**Task brief:**
Track down each line that has the word "Blender" and copy it.

**Input:**
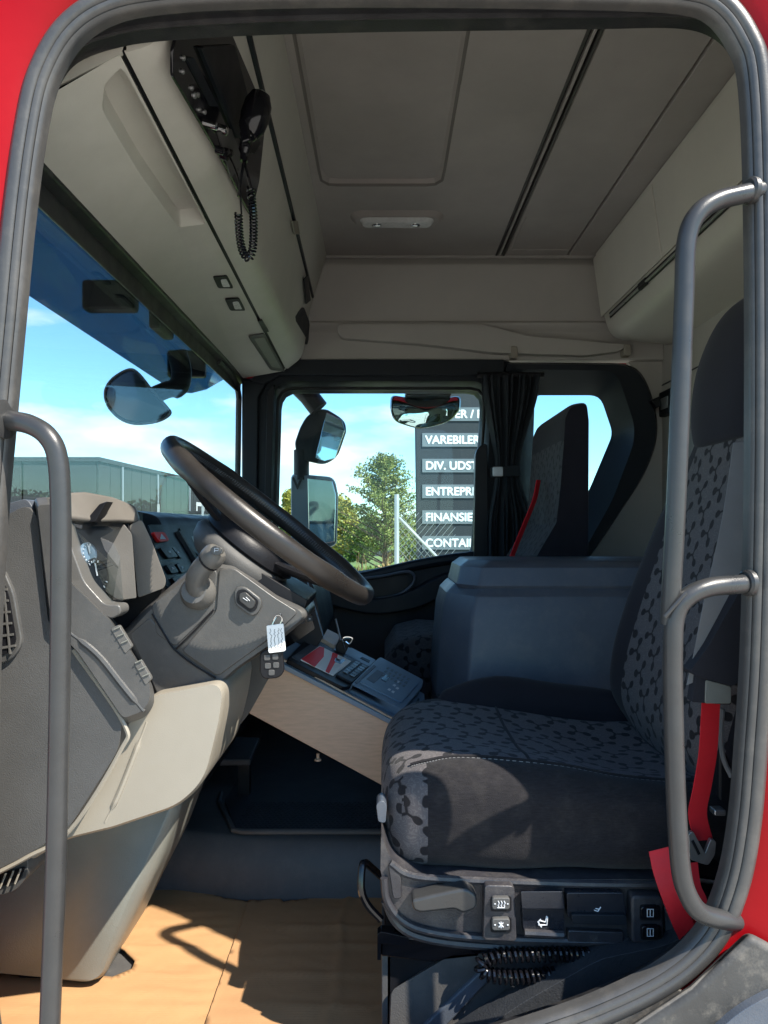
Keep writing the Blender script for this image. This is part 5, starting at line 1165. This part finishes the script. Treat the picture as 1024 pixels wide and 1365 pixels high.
obj('screw', edge, lathe([(0, .004), (.012, .004), (.014, .008), (.018, .008)], P(424, 1004, 1.78), (0, 0, -1), 10), parent=t)
# tray with poster
t = thing('display_tray', 'black framed recessed screen with red and white picture on the console', 'screen')
obj('frame', black, slab([(380, 884), (404, 858), (412, 856), (486, 892), (488, 900), (462, 921), (455, 922)], p0, nC, .0, .012, 3), parent=t, bevel=.002)
obj('tray_wall', boxm, slab([(386, 882), (412, 864), (420, 868), (396, 888)], p0, nC, .012, .014), parent=t)
obj('picture', white, slab([(397, 886), (423, 867), (466, 888), (441, 907)], p0, nC, .0125, .0145), parent=t)
obj('red_field', redb, slab([(398, 885.5), (423, 868), (429, 870), (428, 882), (416, 896)], p0, nC, .0146, .0152), parent=t)
obj('red_stripe', redb, slab([(430, 902), (438, 884), (440, 876), (447, 879), (444, 888), (435, 904.5)], p0, nC, .0146, .0152, 1), parent=t)
obj('dark_block', gloss, slab([(444, 883), (450, 886), (454, 884), (457, 887), (450, 892), (442, 888)], p0, nC, .0146, .0153), parent=t)
kp = obj('keypad', navy, slab([(444, 907), (467, 886), (489, 896), (465, 918)], p0, nC, .012, .018, 2), parent=t, bevel=.0015)
for i in range(6):
    for j in range(2):
        f = i/6; x = 452+f*19+j*9; y = 904-f*15.5+j*4.5
        obj('key', rail, slab([(x, y), (x+2.6, y-2.1), (x+9, y+.9), (x+6.4, y+3.2)], p0, nC, .018, .020), parent=kp, bevel=.0004)
# grey control unit
t = thing('control_unit', 'blue grey control unit with keypad and small display on the console', 'control panel')
obj('housing', grey_blue, slab([(463, 922), (492, 893), (502, 884), (560, 915), (558, 925), (532, 956)], p0, nC, .0, .022, 3), parent=t, bevel=.003)
obj('label_plate', boxm, slab([(467, 920), (493, 896), (496, 898), (470, 922)], p0, nC, .022, .024), parent=t)
fpn = obj('front_plate', grey_blue, slab([(473, 921), (500, 897), (553, 921), (529, 948)], p0, nC, .022, .026, 2), parent=t, bevel=.001)
obj('lcd', gloss, slab([(502, 917), (508, 911), (514, 914), (508, 921)], p0, nC, .026, .0275), parent=t)
obj('print_area', boxm, slab([(482, 917), (497, 904), (507, 909), (492, 923)], p0, nC, .026, .0266), parent=t)
for i in range(6):
    for j in range(3):
        x = 509+i*5.4+j*1.5-(j*4.5); y = 902+i*2.9+j*4.6
        obj('key', signp, slab([(x, y), (x+1.8, y-1.7), (x+4.6, y-.3), (x+2.8, y+1.5)], p0, nC, .026, .0278), parent=t)
for (x, y) in ((517, 925), (522, 920), (510, 931), (515, 934), (521, 929)):
    obj('symbol', iconm, slab([(x, y), (x+2, y-1.8), (x+5, y-.2), (x+3, y+1.8)], p0, nC, .026, .0265), parent=t)
obj('side_tray', grey_blue, slab([(455, 872), (466, 866), (500, 883), (490, 892)], p0, nC, .0, .008, 2), parent=t, bevel=.001)
obj('slot', black, slab([(478, 881), (481, 879), (492, 884), (490, 887)], p0, nC, .008, .009), parent=t)
obj('cable', black, tube(catm([P(545, 958, 1.78), P(552, 944, 1.85), P(558, 932, 1.95)], 5), .003, 6), parent=t)
# small lever with clip
t = thing('hand_lever', 'small black lever with bent metal clip and thin rod on the console', 'lever')
obj('lever_body', black, prism([P(a, b, 2.0) for a, b in rp_([(447, 862), (452, 854, 3), (466, 851, 3), (467, 858), (458, 876), (450, 876)], 2)], (0, .03, 0)), parent=t, bevel=.004)
obj('rod', metal, tube([P(447.5, 825, 2.03), P(455, 856, 2.01)], .0028, 8), parent=t)
obj('clip', chrome, tube(catm([P(460, 866, 1.99), P(457, 852, 1.985), P(463, 849, 1.985), P(470, 851, 1.985), P(466, 858, 1.985), P(461, 855, 1.985)], 5), .0022, 6), parent=t)
# ================================================================== CARDBOARD
zf = CZ-.868; fp = Vector((0, 0, zf)); up = Vector((0, 0, 1))
random.seed(11)
def torn(pts, amp=1.2, st=6):
    o = []
    for a, b in zip(pts[:-1], pts[1:]):
        n = max(1, int(math.hypot(b[0]-a[0], b[1]-a[1])/st))
        for k in range(n): f = k/n; o.append((a[0]+(b[0]-a[0])*f, a[1]+(b[1]-a[1])*f+random.uniform(-amp, amp)))
    return o+[pts[-1]]
e1_ = torn([(120, 1180), (190, 1181), (240, 1187), (300, 1198), (335, 1203)])
def cardsheet(poly, m, hole=None, lift=0):
    pts = [hit(a, b, fp, up) for a, b in poly]
    bm = bmesh.new(); vs_ = [bm.verts.new(p) for p in pts]; bm.faces.new(vs_)
    bmesh.ops.triangulate(bm, faces=bm.faces)
    for _ in range(8):
        es = [e for e in bm.edges if e.calc_length() > .016]
        if not es: break
        bmesh.ops.subdivide_edges(bm, edges=es, cuts=1, use_grid_fill=False); bmesh.ops.triangulate(bm, faces=bm.faces)
    for v in bm.verts:
        p = v.co; q = Vector((p.x*3.2, p.y*9, lift*5)); v.co.z += abs(noise.noise(q))*.006+abs(noise.noise(q*3.1))*.003+lift+.002
        for yc in (1.335, 1.43, 1.53, 1.60): v.co.z += .0035*math.exp(-((p.y-yc-.012*noise.noise(Vector((p.x*5, yc*9, 0))))/.009)**2)*(.5+noise.noise(Vector((p.x*7, yc, 2))))
        v.co.z += .004*math.exp(-((p.x+.09+.02*noise.noise(Vector((p.y*9, 0, 0))))/.010)**2)*(lift > 0)
    me_v = [v.co.copy() for v in bm.verts]; bm.verts.index_update(); me_f = [tuple(v.index for v in f.verts) for f in bm.faces]; bm.free()
    return me_v, me_f
c1 = obj('cardboard_sheet', card, cardsheet(e1_+[(280, 1365), (262, 1430), (-60, 1430), (-60, 1290), (60, 1300), (120, 1302), (150, 1304, )][:7]+[(176, 1294), (180, 1284), (166, 1270), (150, 1262), (120, 1250)], card), sharp=60)
c1.modifiers.new('s', 'SOLIDIFY').thickness = .004
tag(c1, 'sunlit brown cardboard sheet covering the floor beside the grey column', 'cardboard')
e2_ = torn([(331, 1204), (372, 1200), (378, 1207), (420, 1199), (460, 1192), (505, 1190), (560, 1190)], 1.0)
c2 = obj('cardboard_sheet', card2, cardsheet(e2_+[(560, 1430), (256, 1430), (275, 1365)], card2, lift=.004), sharp=60)
c2.modifiers.new('s', 'SOLIDIFY').thickness = .004
tag(c2, 'shaded wrinkled cardboard sheet overlapping the other up to the seat base', 'cardboard')
# ================================================================== GRAB RAILS, SILL, STEP
t = thing('grab_rail', 'long grey grab rail with welded lower loop on the right of the doorway', 'grab rail')
obj('upper_tube', rail, tube(catm([P(a, b, y) for a, b, y in [(1022, 252, 1.0), (995, 258, .985), (955, 268, .975), (928, 288, .97), (915, 325, .97), (912, 400, .97), (906, 560, .97), (900, 700, .97), (895, 790, .97), (893, 832, .972)]], 8), .0126, 16), parent=t)
obj('lower_tube', rail, tube(catm([P(a, b, y) for a, b, y in [(1010, 776, 1.0), (985, 779, .985), (945, 783, .972), (915, 797, .967), (900, 822, .967), (897, 870, .967), (898, 960, .967), (902, 1080, .967), (908, 1160, .967), (918, 1195, .968), (935, 1217, .972), (965, 1226, .985), (985, 1228, 1.0)]], 8), .0126, 16), parent=t)
obj('weld', rail, tube([P(886, 822, .958), P(900, 806, .955), P(914, 790, .958)], .003, 8), parent=t)
obj('foot_flange', rail, lathe([(0, .018), (.006, .018), (.009, .015)], P(1004, 255, .99), (-1, -.2, 0), 20), parent=t)
obj('foot_flange', rail, lathe([(0, .018), (.006, .018), (.009, .015)], P(1000, 777, .99), (-1, -.2, 0), 20), parent=t)
t = thing('front_grab_rail', 'worn grey vertical grab rail on the left of the doorway', 'grab rail')
obj('tube', rail, tube(catm([P(a, b, y) for a, b, y in [(-16, 556, 1.0), (10, 560, .99), (40, 566, .975), (64, 582, .97), (77, 612, .97), (81, 680, .97), (81, 800, .97), (79, 950, .97), (76, 1100, .97), (71, 1250, .97), (66, 1380, .97), (64, 1450, .97)]], 8), .0132, 16), parent=t)
obj('foot_flange', rail, lathe([(0, .026), (.006, .026), (.009, .018)], P(2, 559, .985), (1, -.2, 0), 20), parent=t)
t = thing('door_sill', 'worn black and grey door sill at the lower right of the doorway', 'sill')
obj('tread_strip', stub, loft([[P(a, b, Y) for a, b in ((700, 1384), (800, 1350), (886, 1308), (930, 1330), (820, 1390), (700, 1430))] for Y in (.985, 1.0)]), parent=t, bevel=.004)
t = thing('step_panel', 'dirty grey plastic step panel below the red body at lower right', 'step')
obj('panel', stub, prism([P(a, b, .958) for a, b in [(1003, 1248), (1100, 1300), (1100, 1480), (700, 1480), (830, 1385), (925, 1322)]], (0, .02, 0)), parent=t, bevel=.01, seg=3)
obj('glare_band', boxm, prism([P(a, b, .945) for a, b in rp_([(1100, 1310), (1030, 1325, 20), (985, 1350, 20), (930, 1400), (1100, 1420)], 5)], (0, .02, 0)), parent=t, bevel=.006)  # bluish glare across the step panel, put in as a coloured slab

# ================================================================== settle origins
def bbox(o, out_):
    if o.type == 'MESH':
        off = Vector(); q = o
        while q: off += q.location; q = q.parent
        for c in o.bound_box: out_.append(Vector(c)+off)
    for c in o.children: bbox(c, out_)
for o in list(COL.objects):
    if o.parent or o.type not in ('EMPTY', 'MESH'): continue
    if o.type == 'EMPTY':
        pts = []; bbox(o, pts)
        if not pts: continue
        mn = [min(p[i] for p in pts) for i in range(3)]; mx_ = [max(p[i] for p in pts) for i in range(3)]
        b = Vector(((mn[0]+mx_[0])/2, (mn[1]+mx_[1])/2, mn[2])); o.location = b
        for c in o.children: c.location = Vector(c.location)-b
    elif o.get('kind') != 'structure':
        pts = [Vector(c) for c in o.bound_box]
        mn = [min(p[i] for p in pts) for i in range(3)]; mx_ = [max(p[i] for p in pts) for i in range(3)]
        b = Vector(((mn[0]+mx_[0])/2, (mn[1]+mx_[1])/2, mn[2])); o.data.transform(Matrix.Translation(-b)); o.location = b
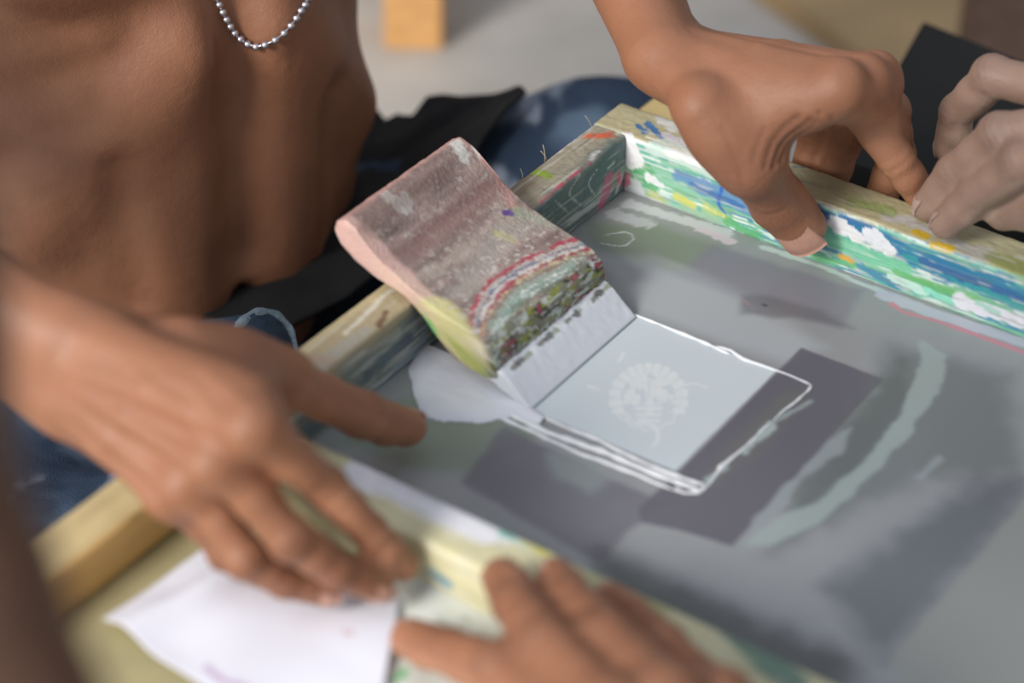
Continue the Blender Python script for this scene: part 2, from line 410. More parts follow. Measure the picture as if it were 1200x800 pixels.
# --- the printer's hands: his right hand on the front rail, his left hand over the back rail
def W3(x, y, z): return np.array([x, y, z], float)
R_M = [PK(302, 500, 741), PK(256, 540, 750), PK(224, 566, 764), PK(207, 580, 778)]
R_F = [[PK(382, 571, 772), PK(432, 621, 785), WF(64, -161.5, 23)],
       [PK(341, 631, 761), PK(394, 668, 774), PK(442, 686, 788)],
       [PK(289, 654, 770), PK(333, 680, 780), PK(380, 692, 789)],
       [PK(266, 646, 790), PK(303, 668, 798), PK(343, 680, 802)]]
R_T = [PK(212, 415, 800), PK(332, 444, 828), PK(424, 486, 858), PZ(478, 502, 14)]
R_W = PK(66, 420, 795); R_E = W3(-378, -25, 160)
L_M = [WF(88, 110, 102), WF(91, 128, 97), WF(88, 146, 89), WF(77, 162, 76)]
L_F = [[WF(84, 144, 75), WF(101, 148, 54), PZ(1077, 224, 36)],
       [WF(89, 161, 67), WF(92, 170, 42), WF(88, 167, 19)],
       [WF(69, 174, 58), WF(63, 176, 34), WF(60, 172, 11)],
       [WF(51, 174, 52), WF(47, 176, 32), WF(45, 172, 12)]]
L_T = [PK(822, 125, 935), PK(880, 190, 945), PK(912, 236, 972), PZ(940, 268, 22)]
L_W = PK(778, 62, 972); L_E = W3(-4, 334, 159)
# ------------------------------------------------------------------ the printer: torso, arms and hands as one figure
skin = skin_mat('skin_brown', '3c1f16', '98684e')
skin_far = skin_mat('skin_greyish', '45332c', '967a6b')
skin_deep = skin_mat('skin_dark', '2c1b15', '5f4334')
nail_m = plain('nail_plate', 'c49683', 0.3, 300, .0002, .06)
nail_g = plain('nail_plate_pale', 'b39a8f', 0.3, 300, .0002, .06)

XT = np.array([.788, .616, 0]); YT = np.array([.616, -.788, 0]); ZT = np.array([0, 0, 1.0]); MT = np.array([XT, YT, ZT])
def TO(x, y, z): return np.array([-190., 226., 0])+XT*x+YT*y+ZT*z
SR, SL = TO(-165, 0, 375), TO(150, 5, 375)
def torso_prims():
    g = [('e', TO(0, -4, 150), (140, 97, 200), MT), ('e', TO(0, 0, -40), (119, 86, 150), MT), ('e', TO(0, -30, -185), (120, 75, 80), MT)]
    g += [('k', 40, ('c', TO(-118, -5, 345), TO(118, -5, 345), 62, 62)), ('k', 40, ('c', TO(0, -10, 380), TO(0, 12, 470), 58, 54))]
    return g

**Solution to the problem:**
Keep writing the Blender script for this image. This is part 5, starting at line 1165. This part finishes the script. Treat the picture as 1024 pixels wide and 1365 pixels high.
Continue the Blender Python script for this scene: part 2, from line 410. More parts follow. Measure the picture as if it were 1200x800 pixels.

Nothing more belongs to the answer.